Listen

Description

Harrison brings a rare perspective to the fundraising conversation as both a repeat founder and one of the few CTO-titled partners in venture. He's spoken to roughly 4,000 companies over the past four or five years, and his advice is grounded in seeing both sides of the table. One of his most practical suggestions is around pitch deck structure: he gravitates toward the appendix first, looking for deep technical detail that reduces the number of follow-up meetings needed. For founders building anything with a technical edge, he recommends investing in that appendix section to answer the first round of questions proactively, rather than sticking to the standard seven-to-ten slide formula.
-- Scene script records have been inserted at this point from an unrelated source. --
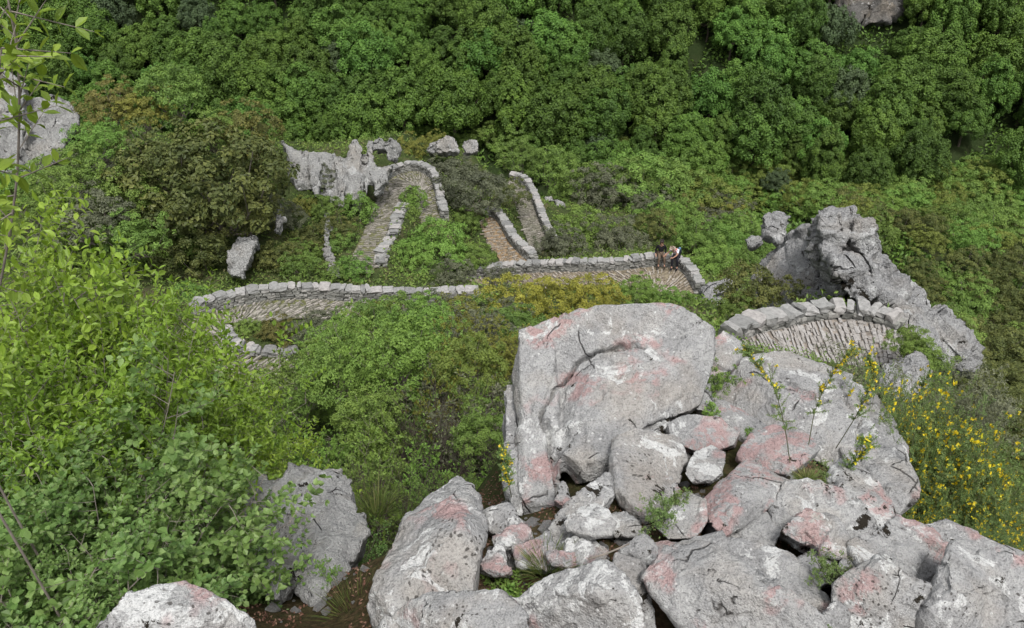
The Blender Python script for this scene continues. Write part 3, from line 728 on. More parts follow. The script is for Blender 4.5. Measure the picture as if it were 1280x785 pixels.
# left: fluted rock under the bushes
rock('tall fluted grey rock among the bushes in the lower left', [
    block([(358,575),(372,556),(395,562),(424,570),(430,600),(452,635),(458,665),(440,700),(420,735),(400,760),(385,735),(355,720),(352,640),(340,620)], inner=[(400,620,-.12),(385,690,-.12)], th=0.9, bulge=0.0, k=1.2, down=0.8),
    block([(330,620),(352,590),(365,640),(360,760),(345,760),(318,700)], th=0.6, bulge=0, k=1.22, down=0.6),
    block([(300,600),(330,585),(352,600),(350,650),(330,690),(305,680),(290,640)], th=0.6, bulge=0, k=1.26, down=0.6),
    block([(298,690),(340,682),(362,715),(345,745),(300,720)], th=0.5, bulge=0.03, k=1.2, down=0.6)], M_FLUT, 0.016, cat='boulder', name='boulder', amp=0.02, fr=2.4, facet=0.03, crack=0.02, flute=0.06, seed=26, pits=0.02)

# right: the ridge above the near wall
rock('long jagged limestone ridge climbing behind the near wall on the right', hulls_at(
    ([(1008,300,21),(1012,276,21.3),(1040,263,21.5),(1075,265,21.5),(1098,285,21.3),(1108,315,21),(1095,335,20.6),(1050,340,20.2),(1020,325,20.6)], 1.3),
    ([(1030,330,20.2),(1060,305,20.6),(1108,318,20.8),(1135,345,20.6),(1158,368,20.4),(1160,400,19.6),(1120,405,19),(1070,385,19),(1045,360,19.6)], 1.5),
    ([(1105,365,19.8),(1150,358,20.4),(1175,385,20),(1205,408,19.4),(1232,445,18.6),(1222,468,18.0),(1180,462,17.6),(1140,430,18),(1105,400,18.6)], 1.3),
    ([(1020,268,20.9),(1050,263,20.9),(1062,290,20.4),(1040,330,19.8),(1024,310,20.2)], 0.9), ([(1068,270,20.7),(1098,282,20.8),(1106,310,20.4),(1085,330,19.9),(1066,300,20.2)], 0.9),
    ([(1040,318,19.7),(1068,322,19.7),(1090,362,18.9),(1078,385,18.4),(1052,358,18.9)], 0.8), ([(1085,322,20.1),(1118,330,20.2),(1140,362,19.6),(1112,385,18.9),(1090,352,19.5)], 0.8),
    ([(1118,395,18.4),(1150,392,18.9),(1178,430,18),(1160,448,17.4),(1130,428,17.6)], 0.8), ([(1165,385,19.5),(1190,402,19.2),(1222,440,18.3),(1205,452,17.8),(1175,415,18.6)], 0.8), dY=-0.5),
    M_KARST, 0.05, cat='rock ridge', name='rock_ridge', amp=0.08, fr=1.1, facet=0.17, crack=0.13, strata=0.09, seed=31, pits=0.02)
rock('smooth sloping grey rock face left of the jagged ridge', hulls_at(
    ([(932,345,22),(945,318,22.5),(975,300,22.6),(1010,285,22),(1030,310,21),(1055,345,20.4),(1070,385,19),(1040,390,18.8),(990,392,19.5),(945,388,20.5)], 1.2), dY=0.9), M_KARST, 0.06, amp=0.10, fr=0.8, facet=0.14, crack=0.07, seed=32)
rock('small rough knob of rock left of the ridge top against the green slope', hulls_at(
    ([(955,268,25),(970,263,25),(987,266,25),(986,290,24.5),(975,305,24),(958,292,24.5)], 0.8), ([(932,300,24.5),(940,295,24.5),(950,302,24.3),(940,308,24.3)], 0.4)), M_KARST, 0.05, amp=0.1, fr=1.5, facet=0.12, crack=0.08, seed=33)
rock('rugged grey rock between the near path and the flowering broom', hulls_at(
    ([(1105,470,13.2),(1118,448,13.6),(1145,437,13.8),(1162,445,13.8),(1168,470,13.2),(1150,495,12.4),(1125,505,12),(1108,492,12.6)], 1.0), dY=-1.0), M_KARST, 0.04, amp=0.08, fr=1.4, facet=0.09, crack=0.07, strata=0.04, seed=34)
rock('pair of pale boulders right of the hikers at the wall end', hulls_at(
    ([(866,395,29),(868,372,29.6),(888,365,29.8),(905,372,29.4),(900,395,28.4),(880,402,28)], 1.2), ([(873,365,30.6),(885,350,31),(908,345,31),(925,350,30.8),(905,365,30),(885,372,29.8)], 1.0)), M_KARST, 0.06, amp=0.1, fr=1.0, facet=0.12, crack=0.06, seed=35)
# left: cliff and pinnacles round the upper hairpin
rock('white fluted cliff with rounded pinnacles left of the top hairpin', hulls_at(
    ([(349,172,47),(357,180,47),(368,203,46.5),(400,205,46.5),(395,238,45),(372,238,45),(364,205,46)], 1.4),
    ([(366,184,47),(378,184,47),(384,205,46.6),(382,236,45),(372,240,44.8),(364,210,46)], 1.2),
    ([(383,186,46.6),(398,187,46.6),(404,215,45.4),(400,250,43.6),(390,246,43.8),(384,215,45.4)], 1.2),
    ([(402,190,47.2),(416,191,47.2),(420,222,46),(416,258,44.2),(406,254,44.4)], 1.2),
    ([(414,192,46.8),(432,196,46.6),(436,225,45.2),(430,264,43.2),(420,258,43.6)], 1.2),
    ([(358,186,48),(385,187,48),(415,192,48),(448,198,48),(462,205,48),(462,240,45.6),(448,262,44.2),(420,252,44.8),(380,238,45.6),(364,215,46.6)], 2.0),
    ([(432,192,47.6),(437,176,48.2),(446,172,48.4),(452,182,48),(456,226,46.2),(452,266,43.8),(440,268,43.6),(434,232,45.4)], 1.1),
    ([(455,190,48.4),(458,174,48.8),(466,172,48.8),(470,200,47.6),(466,228,46.2),(458,225,46.2)], 0.9),
    ([(466,176,48.8),(474,169,49),(482,173,49),(484,188,48.6),(470,190,48.4)], 1.0),
    ([(480,176,49.2),(488,169,49.2),(498,176,49.4),(504,190,49.4),(494,205,48.6),(484,200,48.6)], 0.9),
    ([(466,206,47.4),(488,205,47.8),(494,205,48.4),(486,222,46.8),(478,242,45.4),(468,246,45),(464,226,46.2)], 1.3), dY=-3.6),
    M_CLIFF, 0.09, cat='cliff', name='cliff', amp=0.14, fr=0.7, facet=0.12, crack=0.08, flute=0.22, seed=41, pits=0.05)
rock('jagged white rock tip rising behind the top hairpin wall', hulls_at(
    ([(531,188,52),(538,180,52),(548,184,52),(552,178,52.4),(562,167,52.6),(572,175,52.6),(574,190,52),(550,192,51.6)], 1.3), dY=-1.5), M_CLIFF, 0.08, amp=0.14, fr=0.9, facet=0.16, crack=0.1, flute=0.15, seed=42)
rock('small white rock tip right of the jagged one', hulls_at(
    ([(577,182,53),(580,175,53),(588,171,53.2),(596,176,53.2),(598,190,52.6),(582,192,52.4)], 0.9), dY=-1.5), M_CLIFF, 0.07, amp=0.12, fr=1.0, facet=0.14, crack=0.08, seed=43)
rock('pale vertical rock face showing under the big dark bush', hulls_at(
    ([(283,318,34),(292,300,35),(318,290,35.6),(324,300,35.2),(312,320,34.2),(304,350,32.8),(288,345,32.8)], 1.0), ([(344,262,38),(352,252,38.6),(356,275,37.6),(350,295,36.8),(342,290,36.8)], 0.7), dY=-1.9), M_CLIFF, 0.06, cat='cliff', name='cliff', amp=0.1, fr=1.1, facet=0.1, crack=0.08, flute=0.2, seed=44)
rock('narrow pale rib of rock running down between the small green bushes', hulls_at(
    ([(404,262,40.5),(412,258,41),(416,285,39.2),(410,312,37.4),(404,300,38)], 0.7), ([(404,305,37.8),(412,305,37.6),(424,335,35),(426,348,34.2),(414,344,34.2),(406,325,36)], 0.7), dY=-1.6), M_CLIFF, 0.06, amp=0.1, fr=1.2, facet=0.1, crack=0.08, flute=0.15, seed=45)
rock('broken pale crag at the upper left edge of the picture', hulls_at(
    ([(-20,100,40),(0,84,41),(18,80,41.5),(33,90,41.5),(30,118,40),(40,190,36),(10,220,35),(-30,220,35)], 2.0),
    ([(20,122,41),(45,118,41.5),(80,122,41.5),(104,140,41),(96,152,40),(60,160,39),(74,195,37),(60,220,35.6),(20,225,35)], 1.8), dY=3.0),
    M_CLIFF, 0.09, cat='crag', name='crag', amp=0.2, fr=0.7, facet=0.25, crack=0.22, flute=0.1, seed=46, pits=0.08)
rock('small upright white rock among the shrubs left of the hikers slope', hulls_at(([(767,240,60),(774,236,60.4),(784,245,60),(783,262,58.6),(772,267,58)], 1.2),), M_CLIFF, 0.09, amp=0.15, fr=0.8, facet=0.2, crack=0.12, seed=47)
rock('two low pale stones right of the farthest wall', hulls_at(([(680,246,56),(690,244,56),(693,251,55.5),(683,252,55)], 0.6), ([(692,248,55.6),(704,252,55),(707,257,54.6),(696,258,54)], 0.6)), M_CLIFF, 0.07, amp=0.1, fr=1.2, facet=0.1, seed=48)
rock('ragged grey rock patch on the dark slope at the far right', hulls_at(([(1205,302,80),(1232,296,81),(1262,308,80),(1264,325,77),(1235,328,76),(1212,316,78)], 3),), M_CLIFF, 0.2, name='rock_outcrop', amp=0.6, fr=0.35, facet=0.7, crack=0.5, seed=49)
rock('dark grey stepped rock at the lower right edge below the dark shrubs', hulls_at(([(1243,520,38),(1262,508,39),(1300,505,39),(1300,548,36),(1262,552,35.6),(1248,540,36.4)], 2),), M_FLUT, 0.12, name='rock_outcrop', amp=0.3, fr=0.5, facet=0.5, crack=0.3, strata=0.15, seed=50)
rock('large bare grey cliff patch at the top right of the forest', hulls_at(([(1045,-40,131),(1140,-40,132),(1138,5,127),(1110,25,124),(1085,38,122),(1070,20,124),(1046,15,125)], 5), dY=-6), M_FARR, 0.4, cat='cliff', name='cliff', amp=1.0, fr=0.22, facet=1.6, crack=0.8, seed=51)
rock('thin grey rock streak in the dark forest at the right edge', hulls_at(([(1240,190,112),(1252,165,116),(1262,172,115),(1250,200,110),(1240,210,109)], 4), dY=-5), M_FARR, 0.35, name='rock_outcrop', amp=0.7, fr=0.25, facet=0.8, crack=0.5, seed=52)

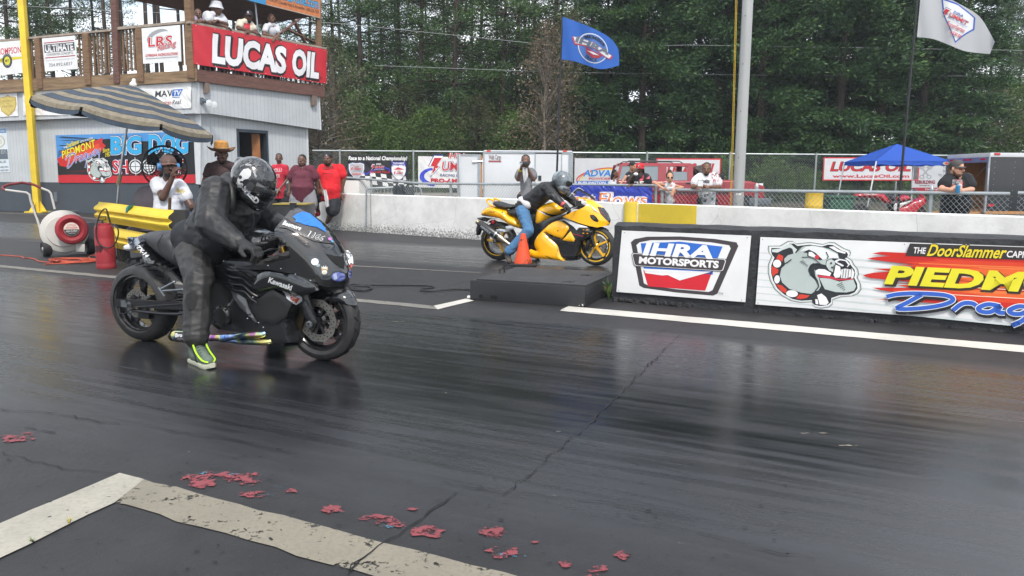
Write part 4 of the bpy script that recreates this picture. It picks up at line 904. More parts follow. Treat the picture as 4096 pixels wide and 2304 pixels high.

His most memorable framing is around the cap table itself. Harrison pushes back hard on founders who optimize for ownership percentage at the expense of strategic composition. He frames it as "growing the pie" versus "getting a larger share of the pie," and encourages founders to think about what each investor on the cap table uniquely brings, whether that's distribution, technical support, or something else. He also warns that the end of a fundraise is where founders most often reveal character flaws. He's walked deals where a founder suddenly became difficult once they had leverage, which is a red flag for a relationship that's supposed to last years.

On the process side, Harrison is candid about the constraints VCs operate under. He schedules 30-minute calls with 30-minute breaks to clean up notes, and he's explicit that founders who drag their feet on follow-up materials will lose priority fast. He talks to around 20 companies a week, so responsiveness matters. He also flags a specific credibility killer: claiming you're closing by end of month when you have no commits. He says you only get to play the FOMO card once, and burning it on a bluff can end the relationship entirely.